> Short task: Write the listing below out again exactly, dropping the images.
= = =
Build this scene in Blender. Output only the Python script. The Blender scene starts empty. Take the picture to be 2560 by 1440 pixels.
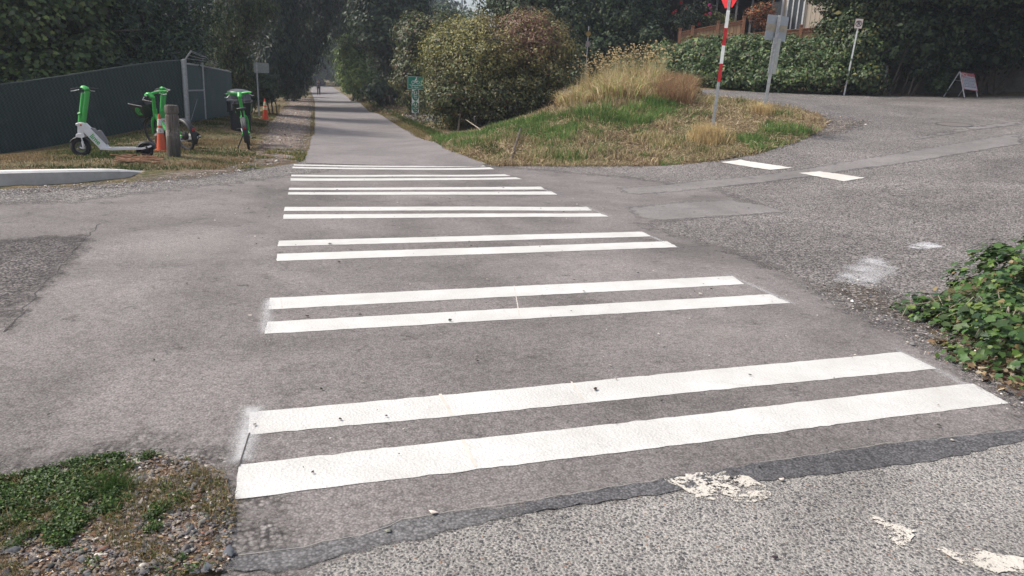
import bpy, math
import numpy as np
from mathutils import Vector, Matrix, geometry
R = math.radians
rs = np.random.RandomState(11)
scene = bpy.context.scene
COL = scene.collection

# ------------------------------------------------------------ camera, sky, sun
YAW, PITCH, ROLL, FPX, EYE = R(15.5), R(15.0), R(2.6), 1850.0, 1.5
def _basis():
    cy, sy, cp, sp = math.cos(YAW), math.sin(YAW), math.cos(PITCH), math.sin(PITCH)
    F = np.array([sy*cp, cy*cp, -sp]); r = np.array([cy, -sy, 0.0]); u = np.cross(r, F)
    return F, r*math.cos(ROLL)+u*math.sin(ROLL), -r*math.sin(ROLL)+u*math.cos(ROLL)
CF, CR, CU = _basis()
cam = bpy.data.objects.new('camera', bpy.data.cameras.new('camera')); COL.objects.link(cam)
cam.data.sensor_width = 36; cam.data.lens = FPX/2560*36; cam.data.clip_start = .05; cam.data.clip_end = 3000
cam.matrix_world = Matrix(((CR[0], CU[0], -CF[0], 0), (CR[1], CU[1], -CF[1], 0), (CR[2], CU[2], -CF[2], EYE), (0, 0, 0, 1)))
scene.camera = cam
SUN_EL, SUN_AZ = R(50), R(-72)
w = bpy.data.worlds.new('World'); scene.world = w; w.use_nodes = True
nt = w.node_tree; bg = nt.nodes['Background']
sky = nt.nodes.new('ShaderNodeTexSky'); sky.sky_type = 'NISHITA'; sky.sun_disc = False
sky.sun_elevation = SUN_EL; sky.sun_rotation = SUN_AZ; sky.dust_density = 4.0; sky.ozone_density = 1.0
hs = nt.nodes.new('ShaderNodeHueSaturation'); hs.inputs['Saturation'].default_value = .6; nt.links.new(sky.outputs[0], hs.inputs['Color']); nt.links.new(hs.outputs[0], bg.inputs[0]); bg.inputs[1].default_value = 0.13
sun = bpy.data.objects.new('sun', bpy.data.lights.new('sun', 'SUN')); COL.objects.link(sun)
sun.data.energy = 2.6; sun.data.angle = R(9); sun.data.color = (1, .93, .84)
sd = Vector((math.sin(SUN_AZ)*math.cos(SUN_EL), math.cos(SUN_AZ)*math.cos(SUN_EL), math.sin(SUN_EL)))
sun.rotation_euler = sd.to_track_quat('Z', 'Y').to_euler()
scene.view_settings.view_transform = 'Standard'; scene.view_settings.look = 'None'
scene.view_settings.exposure = 0.68; scene.view_settings.gamma = 1
scene.render.engine = 'CYCLES'
scene.cycles.max_bounces = 5; scene.cycles.transparent_max_bounces = 10; scene.cycles.diffuse_bounces = 3

# ------------------------------------------------------------ terrain height
def ray(px, py): return CF+(px-1280)/FPX*CR-(py-720)/FPX*CU
def atD(px, py, D):
    d = ray(px, py); return d*(D/math.hypot(d[0], d[1]))+np.array([0, 0, EYE])
def atZ(px, py, z):
    d = ray(px, py); return d*((z-EYE)/d[2])+np.array([0, 0, EYE])
CP = []
for x in (-8, -4, -1, 2, 4.2): 
    for y in (-6, -2, 1, 4, 7, 10):
        CP.append((x, y, 0))
CP += [(-1, 13, .0), (1.5, 13, 0), (4, 13.3, .02), (7, 11, .1), (7, 6, .05), (9, 3, .1), (6, -3, 0), (11, 7, .35), (14, 10, .75), (16, 5, .7), (20, 14, 1.35), (12, -3, .4), (25, 5, 1.3), (20, 19, 1.65), (30, 14, 2.2), (16, 20, 1.5)]
CP += [(-8, 10.4, -.06), (-14, 5, -.4), (-20, 8, -1), (-30, 10, -2), (-14, -4, -.3)]
for px, py, z in [(0, 424, .16), (150, 423, .15), (290, 421, .12), (205, 392, .13), (435, 392, .14), (600, 330, .15), (664, 300, .13), (648, 285, .14), (370, 432, .1), (1600, 410, .14), (1900, 392, .42), (770, 330, .07), (1050, 345, .04), (1240, 412, .03), (1000, 300, .08), (1150, 345, .14)]:
    CP.append(tuple(atZ(px, py, z)))
for px, py, D in [(0, 388, 20), (250, 345, 20.4), (470, 303, 21), (540, 290, 26), (1780, 335, 17.3), (1912, 265, 21.5), (1700, 224, 27), (2110, 237, 30), (2400, 242, 32), (2060, 325, 19.3), (2560, 242, 31), (1400, 262, 21), (1560, 228, 22.5), (1250, 318, 20), (1500, 330, 17), (1650, 300, 18.5), (1850, 235, 29), (1300, 303, 21), (1340, 296, 23.5), (1250, 322, 23), (797, 222, 110), (785, 208.5, 150), (860, 222, 112), (700, 222, 108), (900, 210, 150), (650, 208, 150)]:
    CP.append(tuple(atD(px, py, D)))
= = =
> Solved exercise:
Build this scene in Blender. Output only the Python script. The Blender scene starts empty. Take the picture to be 2560 by 1440 pixels.
import bpy, math
import numpy as np
from mathutils import Vector, Matrix, geometry
R = math.radians
rs = np.random.RandomState(11)
scene = bpy.context.scene
COL = scene.collection

# ------------------------------------------------------------ camera, sky, sun
YAW, PITCH, ROLL, FPX, EYE = R(15.5), R(15.0), R(2.6), 1850.0, 1.5
def _basis():
    cy, sy, cp, sp = math.cos(YAW), math.sin(YAW), math.cos(PITCH), math.sin(PITCH)
    F = np.array([sy*cp, cy*cp, -sp]); r = np.array([cy, -sy, 0.0]); u = np.cross(r, F)
    return F, r*math.cos(ROLL)+u*math.sin(ROLL), -r*math.sin(ROLL)+u*math.cos(ROLL)
CF, CR, CU = _basis()
cam = bpy.data.objects.new('camera', bpy.data.cameras.new('camera')); COL.objects.link(cam)
cam.data.sensor_width = 36; cam.data.lens = FPX/2560*36; cam.data.clip_start = .05; cam.data.clip_end = 3000
cam.matrix_world = Matrix(((CR[0], CU[0], -CF[0], 0), (CR[1], CU[1], -CF[1], 0), (CR[2], CU[2], -CF[2], EYE), (0, 0, 0, 1)))
scene.camera = cam
SUN_EL, SUN_AZ = R(50), R(-72)
w = bpy.data.worlds.new('World'); scene.world = w; w.use_nodes = True
nt = w.node_tree; bg = nt.nodes['Background']
sky = nt.nodes.new('ShaderNodeTexSky'); sky.sky_type = 'NISHITA'; sky.sun_disc = False
sky.sun_elevation = SUN_EL; sky.sun_rotation = SUN_AZ; sky.dust_density = 4.0; sky.ozone_density = 1.0
hs = nt.nodes.new('ShaderNodeHueSaturation'); hs.inputs['Saturation'].default_value = .6; nt.links.new(sky.outputs[0], hs.inputs['Color']); nt.links.new(hs.outputs[0], bg.inputs[0]); bg.inputs[1].default_value = 0.13
sun = bpy.data.objects.new('sun', bpy.data.lights.new('sun', 'SUN')); COL.objects.link(sun)
sun.data.energy = 2.6; sun.data.angle = R(9); sun.data.color = (1, .93, .84)
sd = Vector((math.sin(SUN_AZ)*math.cos(SUN_EL), math.cos(SUN_AZ)*math.cos(SUN_EL), math.sin(SUN_EL)))
sun.rotation_euler = sd.to_track_quat('Z', 'Y').to_euler()
scene.view_settings.view_transform = 'Standard'; scene.view_settings.look = 'None'
scene.view_settings.exposure = 0.68; scene.view_settings.gamma = 1
scene.render.engine = 'CYCLES'
scene.cycles.max_bounces = 5; scene.cycles.transparent_max_bounces = 10; scene.cycles.diffuse_bounces = 3

# ------------------------------------------------------------ terrain height
def ray(px, py): return CF+(px-1280)/FPX*CR-(py-720)/FPX*CU
def atD(px, py, D):
    d = ray(px, py); return d*(D/math.hypot(d[0], d[1]))+np.array([0, 0, EYE])
def atZ(px, py, z):
    d = ray(px, py); return d*((z-EYE)/d[2])+np.array([0, 0, EYE])
CP = []
for x in (-8, -4, -1, 2, 4.2): 
    for y in (-6, -2, 1, 4, 7, 10):
        CP.append((x, y, 0))
CP += [(-1, 13, .0), (1.5, 13, 0), (4, 13.3, .02), (7, 11, .1), (7, 6, .05), (9, 3, .1), (6, -3, 0), (11, 7, .35), (14, 10, .75), (16, 5, .7), (20, 14, 1.35), (12, -3, .4), (25, 5, 1.3), (20, 19, 1.65), (30, 14, 2.2), (16, 20, 1.5)]
CP += [(-8, 10.4, -.06), (-14, 5, -.4), (-20, 8, -1), (-30, 10, -2), (-14, -4, -.3)]
for px, py, z in [(0, 424, .16), (150, 423, .15), (290, 421, .12), (205, 392, .13), (435, 392, .14), (600, 330, .15), (664, 300, .13), (648, 285, .14), (370, 432, .1), (1600, 410, .14), (1900, 392, .42), (770, 330, .07), (1050, 345, .04), (1240, 412, .03), (1000, 300, .08), (1150, 345, .14)]:
    CP.append(tuple(atZ(px, py, z)))
for px, py, D in [(0, 388, 20), (250, 345, 20.4), (470, 303, 21), (540, 290, 26), (1780, 335, 17.3), (1912, 265, 21.5), (1700, 224, 27), (2110, 237, 30), (2400, 242, 32), (2060, 325, 19.3), (2560, 242, 31), (1400, 262, 21), (1560, 228, 22.5), (1250, 318, 20), (1500, 330, 17), (1650, 300, 18.5), (1850, 235, 29), (1300, 303, 21), (1340, 296, 23.5), (1250, 322, 23), (797, 222, 110), (785, 208.5, 150), (860, 222, 112), (700, 222, 108), (900, 210, 150), (650, 208, 150)]:
    CP.append(tuple(atD(px, py, D)))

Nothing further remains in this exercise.